The purpose of the aforementioned Clinton Administration’s complaints about Japanese unfair trade practices was to fan market expectations of yen appreciation against the dollar. Hopefully, the dollar would fall against other currencies, too, lifting the price of imports relative to those of import-competing domestic goods. In a different instance nearly a decade earlier, U.S. policymakers led a G-5 effort to depreciate the dollar and thereby cut the excessive U.S. current account deficit. In less than 3 years to end-1987, the dollar’s value against the yen and Deutsche mark was halved. The Carter administration also spent its first two years trying to weaken the dollar and thereby boost trade and overall growth.

The Trump Administration, unlike these precedents, has not been jaw-boning the dollar downward repeatedly. The favored tool for reducing trade imbalances is instead the threat and imposition of tariffs. This approach shows that the President is less interested in cutting the overall trade deficit than in modifying the geographic distribution of the deficit, which is what at best his approach might accomplish.

The tariff war isn’t weakening the dollar. Most recently it has risen. From the start of May 2016 as Trump emerged as the Republican candidate through the start of 2017, investors bid the dollar up 10% in trade-weighted terms in anticipation of business-friendly policies. Then over the ensuing 13 months as the new administration struggled to pass legislation and became associated with numerous scandals, the dollar unwound that appreciation, falling a bit over 12%. This year, however, there has been a focus upon tariffs, and the dollar climbed 8% to a level that’s only about 4% stronger on a trade-weighted basis than in May 2016. That’s not a particularly meaningful move, and the direction is not consistent with a goal of shrinking the nominal size of the overall deficit or its ratio to the size of GDP.

In this most recent chapter of U.S. frustration with specific bilateral deficits, China is playing the role that Japan did in 1993. The U.S. deficit with China in the first half of 2018 was as big as 46% of the overall U.S. merchandise trade deficit. Even in 1993, the deficit with China represented about a fifth of the total U.S. deficit, but back then the deficit with Japan comprised 51.4% of the total deficit compared to 8.6% of the deficit in the first half of 2018.

Another way to look at the these bilateral trading relationships is to focus on the ratio of U.S. exports to imports.
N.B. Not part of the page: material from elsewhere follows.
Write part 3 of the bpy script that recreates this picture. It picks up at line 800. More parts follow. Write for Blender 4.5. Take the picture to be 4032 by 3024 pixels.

The closer the ratio is to 1.00, the more two-sided is the relationship, but neither the U.S.-Japanese ratio (0.446 in 1993 and 0.507 now) nor the U.S.-Sino export/import ratio (now at 0.256 versus 0.279 in 1993) have changed drastically. They are each quite lop-sided. The export/import ratio with Germany (down from 0.663 in 1993 to 0.471 at present) has moved more sharply. By contrast, the combined export/import ratio from trade with Mexico and Canada has gone from a very even-sided 0.94 when Nafta was launched at the end of 1993 to a still pretty well-balanced 0.86 in the first half of this year.